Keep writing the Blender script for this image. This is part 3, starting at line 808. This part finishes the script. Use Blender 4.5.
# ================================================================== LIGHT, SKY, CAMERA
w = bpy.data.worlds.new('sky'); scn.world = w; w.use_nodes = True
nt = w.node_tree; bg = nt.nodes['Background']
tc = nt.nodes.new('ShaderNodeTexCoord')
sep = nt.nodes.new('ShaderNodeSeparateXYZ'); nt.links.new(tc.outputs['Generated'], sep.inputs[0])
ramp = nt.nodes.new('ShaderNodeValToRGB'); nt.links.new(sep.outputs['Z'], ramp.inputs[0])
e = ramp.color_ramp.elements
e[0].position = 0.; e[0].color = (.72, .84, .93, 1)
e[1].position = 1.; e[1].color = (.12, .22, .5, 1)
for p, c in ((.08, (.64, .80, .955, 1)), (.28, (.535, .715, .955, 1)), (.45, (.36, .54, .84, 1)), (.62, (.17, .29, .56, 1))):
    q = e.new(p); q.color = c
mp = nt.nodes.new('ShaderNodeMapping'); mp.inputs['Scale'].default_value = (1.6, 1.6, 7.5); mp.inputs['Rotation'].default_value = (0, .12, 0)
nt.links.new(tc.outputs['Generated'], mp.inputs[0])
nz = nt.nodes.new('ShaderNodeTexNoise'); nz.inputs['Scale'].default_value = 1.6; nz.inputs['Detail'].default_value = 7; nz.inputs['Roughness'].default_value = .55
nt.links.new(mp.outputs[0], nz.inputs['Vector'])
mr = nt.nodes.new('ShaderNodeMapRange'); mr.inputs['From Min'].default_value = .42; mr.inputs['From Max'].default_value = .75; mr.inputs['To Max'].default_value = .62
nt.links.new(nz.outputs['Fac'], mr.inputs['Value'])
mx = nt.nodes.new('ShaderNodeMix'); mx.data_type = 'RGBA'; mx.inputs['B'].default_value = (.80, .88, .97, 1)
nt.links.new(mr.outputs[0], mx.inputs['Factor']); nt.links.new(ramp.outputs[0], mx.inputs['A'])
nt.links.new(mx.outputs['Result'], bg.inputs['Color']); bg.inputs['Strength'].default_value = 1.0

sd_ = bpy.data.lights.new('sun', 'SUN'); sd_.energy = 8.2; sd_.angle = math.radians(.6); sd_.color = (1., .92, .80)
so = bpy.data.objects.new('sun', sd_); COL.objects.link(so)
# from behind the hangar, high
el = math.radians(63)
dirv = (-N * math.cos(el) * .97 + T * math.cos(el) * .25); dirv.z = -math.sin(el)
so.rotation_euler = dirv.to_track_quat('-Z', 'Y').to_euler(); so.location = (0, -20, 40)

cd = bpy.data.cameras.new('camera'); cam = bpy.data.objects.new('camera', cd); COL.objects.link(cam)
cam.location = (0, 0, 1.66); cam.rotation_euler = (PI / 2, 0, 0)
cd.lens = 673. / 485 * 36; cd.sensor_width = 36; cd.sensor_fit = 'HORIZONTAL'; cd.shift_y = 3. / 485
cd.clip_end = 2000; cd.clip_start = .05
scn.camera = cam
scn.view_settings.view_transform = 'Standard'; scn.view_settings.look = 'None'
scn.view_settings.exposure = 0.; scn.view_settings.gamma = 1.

——

#### Task prompt
Print again each line of the listing above, exactly as it appears.

#### Solution to the exercise
Keep writing the Blender script for this image. This is part 3, starting at line 808. This part finishes the script. Use Blender 4.5.
# ================================================================== LIGHT, SKY, CAMERA
w = bpy.data.worlds.new('sky'); scn.world = w; w.use_nodes = True
nt = w.node_tree; bg = nt.nodes['Background']
tc = nt.nodes.new('ShaderNodeTexCoord')
sep = nt.nodes.new('ShaderNodeSeparateXYZ'); nt.links.new(tc.outputs['Generated'], sep.inputs[0])
ramp = nt.nodes.new('ShaderNodeValToRGB'); nt.links.new(sep.outputs['Z'], ramp.inputs[0])
e = ramp.color_ramp.elements
e[0].position = 0.; e[0].color = (.72, .84, .93, 1)
e[1].position = 1.; e[1].color = (.12, .22, .5, 1)
for p, c in ((.08, (.64, .80, .955, 1)), (.28, (.535, .715, .955, 1)), (.45, (.36, .54, .84, 1)), (.62, (.17, .29, .56, 1))):
    q = e.new(p); q.color = c
mp = nt.nodes.new('ShaderNodeMapping'); mp.inputs['Scale'].default_value = (1.6, 1.6, 7.5); mp.inputs['Rotation'].default_value = (0, .12, 0)
nt.links.new(tc.outputs['Generated'], mp.inputs[0])
nz = nt.nodes.new('ShaderNodeTexNoise'); nz.inputs['Scale'].default_value = 1.6; nz.inputs['Detail'].default_value = 7; nz.inputs['Roughness'].default_value = .55
nt.links.new(mp.outputs[0], nz.inputs['Vector'])
mr = nt.nodes.new('ShaderNodeMapRange'); mr.inputs['From Min'].default_value = .42; mr.inputs['From Max'].default_value = .75; mr.inputs['To Max'].default_value = .62
nt.links.new(nz.outputs['Fac'], mr.inputs['Value'])
mx = nt.nodes.new('ShaderNodeMix'); mx.data_type = 'RGBA'; mx.inputs['B'].default_value = (.80, .88, .97, 1)
nt.links.new(mr.outputs[0], mx.inputs['Factor']); nt.links.new(ramp.outputs[0], mx.inputs['A'])
nt.links.new(mx.outputs['Result'], bg.inputs['Color']); bg.inputs['Strength'].default_value = 1.0

sd_ = bpy.data.lights.new('sun', 'SUN'); sd_.energy = 8.2; sd_.angle = math.radians(.6); sd_.color = (1., .92, .80)
so = bpy.data.objects.new('sun', sd_); COL.objects.link(so)
# from behind the hangar, high
el = math.radians(63)
dirv = (-N * math.cos(el) * .97 + T * math.cos(el) * .25); dirv.z = -math.sin(el)
so.rotation_euler = dirv.to_track_quat('-Z', 'Y').to_euler(); so.location = (0, -20, 40)

cd = bpy.data.cameras.new('camera'); cam = bpy.data.objects.new('camera', cd); COL.objects.link(cam)
cam.location = (0, 0, 1.66); cam.rotation_euler = (PI / 2, 0, 0)
cd.lens = 673. / 485 * 36; cd.sensor_width = 36; cd.sensor_fit = 'HORIZONTAL'; cd.shift_y = 3. / 485
cd.clip_end = 2000; cd.clip_start = .05
scn.camera = cam
scn.view_settings.view_transform = 'Standard'; scn.view_settings.look = 'None'
scn.view_settings.exposure = 0.; scn.view_settings.gamma = 1.